Selasa, 14 November 2023

KH. AHMAD ROYANI

 

KH. Ahmad Royani bin Aini adalah salah seorang ulama yang lahir di Kabupaten Hulu Sungai Utara. Berpulang ke rahmatullah pada tahun 2007. Dimakamkan di Kubah Desa Kembang Kuning, Kecamatan Amuntai Tengah, Kabupaten Hulu Sungai Utara.

Diantara kalam beliau:

“Kembalikan kepada Allah apa yang ber;laku (menimpa diri) itu  pahalanya sama dengan orang yang bersedekah. (asal) jangan ada berkaitan dengan makhluk. Seperti (ucapan) kenapa ikam kada..., jangan! Artinya kita terima dengan sabar dan redha, (karena) itu sudah ditentukan oleh Allah. (jadi) pahala sabar, dapat, ditambang pulang (lagi) pahala sedekah. Jadi jangan merasa kecewa pada makhluk dan jangan pula mengharap kepada makhluk. Jangan berpegang kepada makhluk, jangan kecewa dengan apa yang terjadi. Sebab kita harus berkeyakinan bahwa apa-apa yang terjadi di alam tidak terlepas dari ketentuan Allah Subhanahu wa ta’ala”

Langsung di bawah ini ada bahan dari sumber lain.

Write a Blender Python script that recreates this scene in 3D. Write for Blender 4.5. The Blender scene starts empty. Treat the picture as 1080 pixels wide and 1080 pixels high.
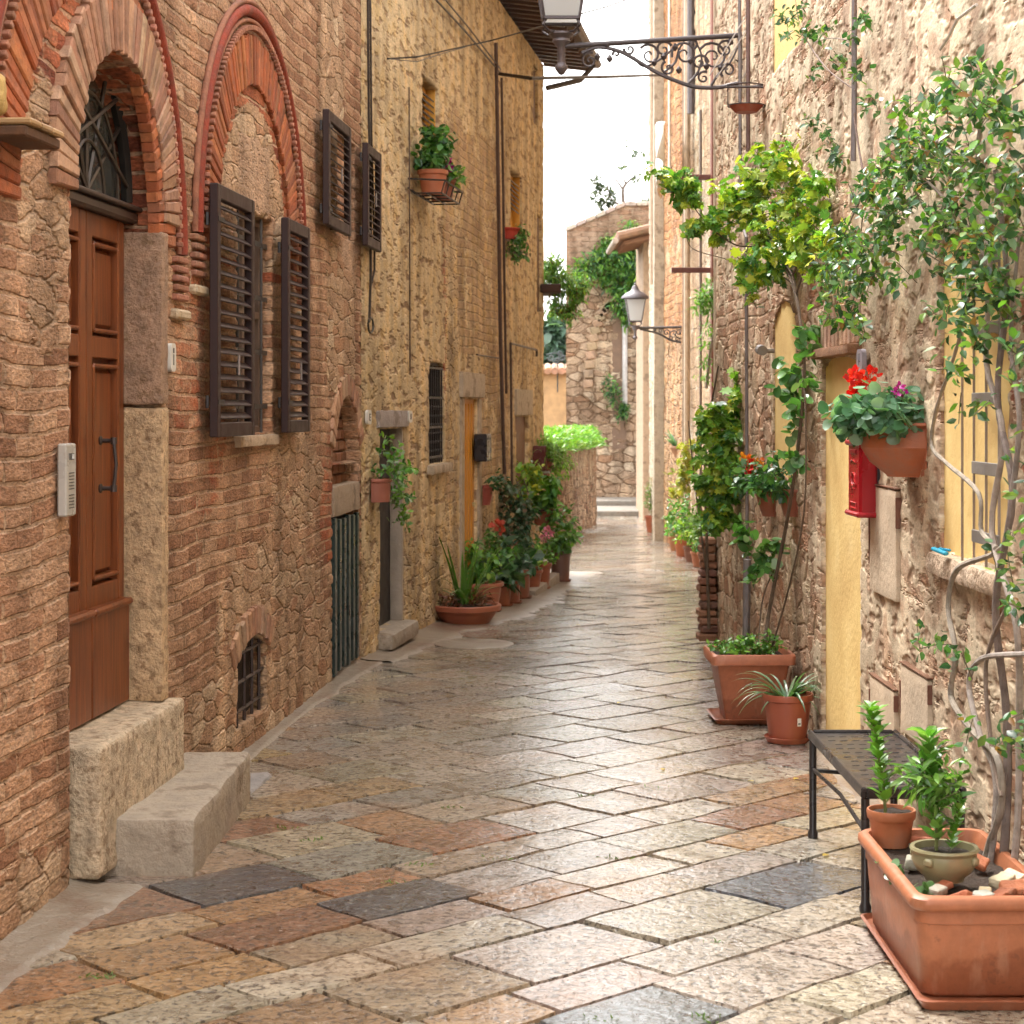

“Sifat (seorang) wali itu, mereka itu kada mau berkumpul lawan manusia terkecuali perlu, kada kawa kada. Amun kita bakumpul kada lapas daripada perkataan yang kada bafaedah atau perkataan sia-sia. Jarang kita itu bapandir ibadat, jarang. Kebanyakkan menguya (mengghiobah) orang”.

“Orang yang kadap hati itu, di waktu akhir umurnya dikhawatirkan. Karena daripada matinya hati orang yang lupa kepada Allah yaitu orang yang katuju (senang) duduk-duduk bakawan lawan orang yang tidak mengagungkan Allah”.

“Setisp orang yang ingat kepada dosa itu (dapat) menimbulkan sifat tawadhu’

“Setisp ibadat yang kita perbuat setiap hari itu, kada kawa menebus kesalahan kita kepada makhluk. Misal, kita ini maolah (menyebabkan) orang sakit hati, maka sekiranya seharian semalaman kita beribadah, maka kada kawa menebus kesalahan kita lawan orang (makhluk) itu”

“menurut sebagian auliya, lebih bagus menahan (menghindari) dosa daripada manggawi pahala”

“Arti manguya (mengghibah) itu menyambat orang baik berupa tingkah laku-kah, ucapan-kah, setiap orang bila mendengar orang kada katuju atau supan (malu), maka itu ngarannya manguya (ghibah). Amun orang tu kada supan, itu kada tamasuk manguya ngarannya”

“Sesudah beribadah tampakkanlah sikap khauf (takut), karena amal yang kita perbuat kada kawa atau belum tentu kawa menebus dosa-dosa kita, bila ini kawa kita nampakkan maka hilanglah sikap ujub”.